Any money we actually save on cheaper machine built smartphones won’t go under the mattress. It will be spent on other stuff. Once again, demand for workers will rise as automation allows us to do more than we ever dreamed possible. I predict that by 2045 we will have more people working on new machines than Ray Kurzwiel is capable of imagining.

In the real world, cutting-edge factories generate a lot of jobs. Elon Musk’s SpaceX factory in Southern California uses automobile style rate-of-production manufacturing to replace the traditional build-to-order process for rockets. Massive rocket bodies and engines move through a production process backed with the highest tech tools and software on Earth. These include advanced friction stir welders, automated carbon fiber cutting tables and amazing 3D titanium printers. The company is building rockets that are both cheaper and reusable. The economic result of this has not been reduced demand for aerospace labor, but rather an increase in demand for more affordable space launch services. Musk had to construct a massive new parking structure across the street just to accommodate the rapidly growing work force of more than 4,000.
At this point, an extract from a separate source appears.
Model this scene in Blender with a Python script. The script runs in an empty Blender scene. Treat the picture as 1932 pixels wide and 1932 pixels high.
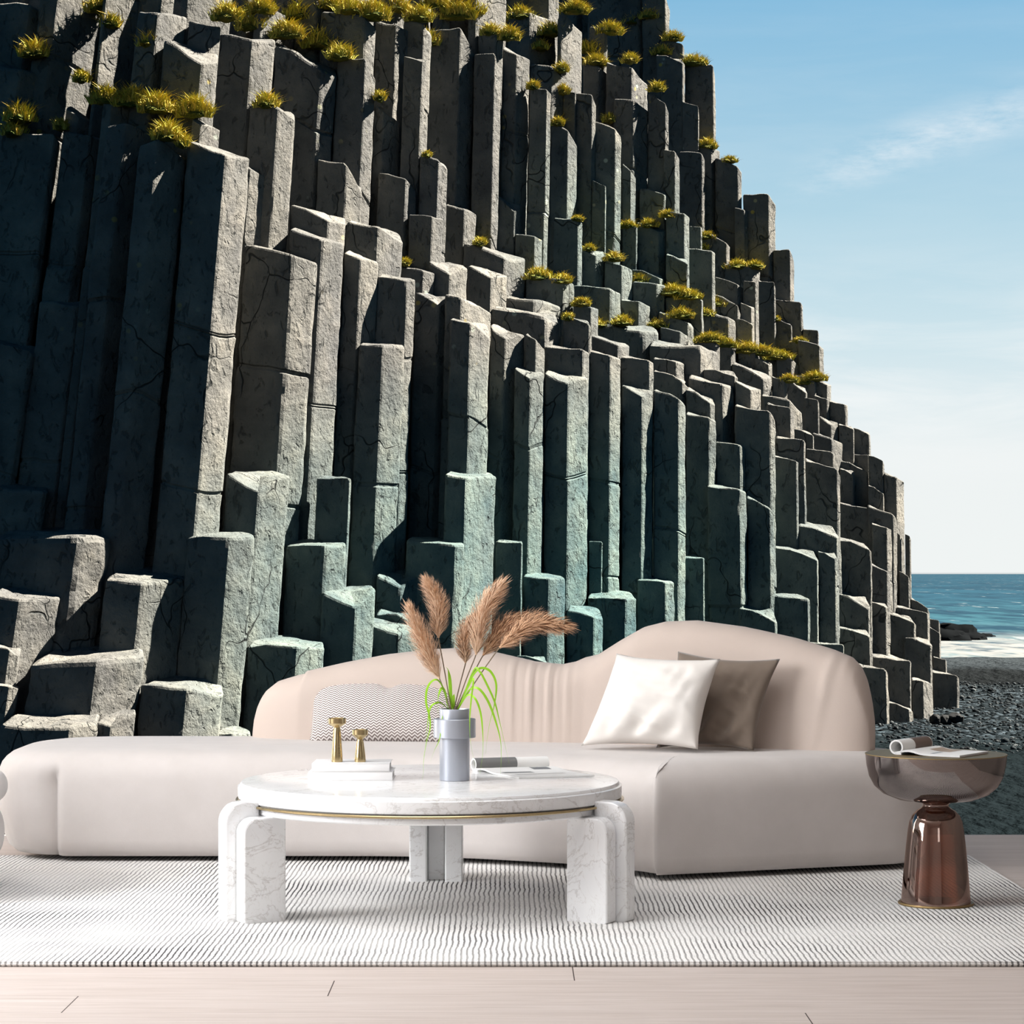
import bpy, bmesh, math, random
from mathutils import Vector, noise
R = random.Random(7)
C = bpy.context.scene.collection
F = 4380.0; H = 1.05; YH = 1083.0          # focal length (px), eye height, horizon row
PI = math.pi

def P(x, y, Y):                              # a photo pixel at depth Y -> world point
    return Vector(((x - 966) / F * Y, Y, H + (YH - y) / F * Y))

# ------------------------------------------------------------------ materials
def srgb(r, g, b):
    f = lambda c: (c/255/12.92) if c/255 <= .04045 else ((c/255 + .055)/1.055)**2.4
    return (f(r), f(g), f(b), 1)

class NT:
    def __init__(s, name):
        s.m = bpy.data.materials.new(name); s.m.use_nodes = True
        s.t = s.m.node_tree; s.n = s.t.nodes; s.n.clear()
        s.out = s.n.new('ShaderNodeOutputMaterial')
    def node(s, typ, **kw):
        nd = s.n.new(typ)
        for k, v in kw.items():
            if k.startswith('i_'):
                k = k[2:]
                key = int(k) if k.isdigit() else k.replace('_', ' ')
                s.set(nd.inputs[key], v)
            else: setattr(nd, k, v)
        return nd
    def set(s, inp, v):
        if isinstance(v, bpy.types.NodeSocket): s.t.links.new(v, inp)
        else: inp.default_value = v
    def math(s, op, a, b=0.0, c=0.0):
        nd = s.n.new('ShaderNodeMath'); nd.operation = op
        s.set(nd.inputs[0], a); s.set(nd.inputs[1], b); s.set(nd.inputs[2], c)
        return nd.outputs[0]
    def mix(s, f, a, b, blend='MIX'):
        nd = s.n.new('ShaderNodeMix'); nd.data_type = 'RGBA'; nd.blend_type = blend
        s.set(nd.inputs[0], f); s.set(nd.inputs[6], a); s.set(nd.inputs[7], b)
        return nd.outputs[2]
    def ramp(s, f, stops, interp='LINEAR'):
        nd = s.n.new('ShaderNodeValToRGB'); cr = nd.color_ramp; cr.interpolation = interp
        while len(cr.elements) > 1: cr.elements.remove(cr.elements[-1])
        for i, (p, c) in enumerate(stops):
            e = cr.elements[0] if i == 0 else cr.elements.new(p)
            e.position = p; e.color = c if len(c) == 4 else (*c, 1)
        s.set(nd.inputs[0], f); return nd.outputs[0]
    def noise(s, vec, scale, detail=4, rough=.55, dist=0.0):
        nd = s.n.new('ShaderNodeTexNoise'); s.set(nd.inputs['Vector'], vec)
        s.set(nd.inputs['Scale'], scale); s.set(nd.inputs['Detail'], detail)
        s.set(nd.inputs['Roughness'], rough); s.set(nd.inputs['Distortion'], dist)
        return nd.outputs[0]
    def voro(s, vec, scale, feature='F1'):
        nd = s.n.new('ShaderNodeTexVoronoi'); nd.feature = feature
        s.set(nd.inputs['Vector'], vec); s.set(nd.inputs['Scale'], scale)
        return nd.outputs
    def vmul(s, vec, v):
        nd = s.n.new('ShaderNodeVectorMath'); nd.operation = 'MULTIPLY'
        s.set(nd.inputs[0], vec); s.set(nd.inputs[1], v); return nd.outputs[0]
    def pos(s): return s.n.new('ShaderNodeNewGeometry').outputs['Position']
    def sep(s, v):
        nd = s.n.new('ShaderNodeSeparateXYZ'); s.set(nd.inputs[0], v); return nd.outputs
    def bump(s, h, strength=.5, dist=.01, normal=None):
        nd = s.n.new('ShaderNodeBump'); s.set(nd.inputs['Height'], h)
        nd.inputs['Strength'].default_value = strength; nd.inputs['Distance'].default_value = dist
        if normal is not None: s.set(nd.inputs['Normal'], normal)
        return nd.outputs[0]
    def bsdf(s, color, rough=.5, metal=0, normal=None, spec=.5, **kw):
        nd = s.n.new('ShaderNodeBsdfPrincipled')
        s.set(nd.inputs['Base Color'], color); s.set(nd.inputs['Roughness'], rough)
        s.set(nd.inputs['Metallic'], metal); s.set(nd.inputs['Specular IOR Level'], spec)
        if normal is not None: s.set(nd.inputs['Normal'], normal)
        for k, v in kw.items(): s.set(nd.inputs[k.replace('_', ' ')], v)
        s.t.links.new(nd.outputs[0], s.out.inputs[0]); return nd

def m_simple(name, col, rough=.5, metal=0, spec=.5, **kw):
    t = NT(name); t.bsdf(col, rough, metal, spec=spec, **kw); return t.m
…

Musk’s Tesla factory in Northern California is another miracle of revolutionary manufacturing. Like SpaceX, this auto factory is vertically integrated with aluminum and plastic coming in and finished cars rolling out. Advance software systems allow each car to be customized to its owner’s specifications as it moves down the line. And yet the facility employs more people today than when General Motors built Malibu’s there in the 1960s. In this case, Tesla isn’t making more cars than GM (yet), it is simply making much, much better ones. The Tesla Model S is arguably the finest automobile ever built, sweeping car of the year awards, consumer reviews and topping safety lists. With almost no moving parts in the drive train and a fully aluminum body, I predict my auto-piloting Model S will make it to 1 million miles and be driving someone to work long after Ray Kurtzwiel has passed.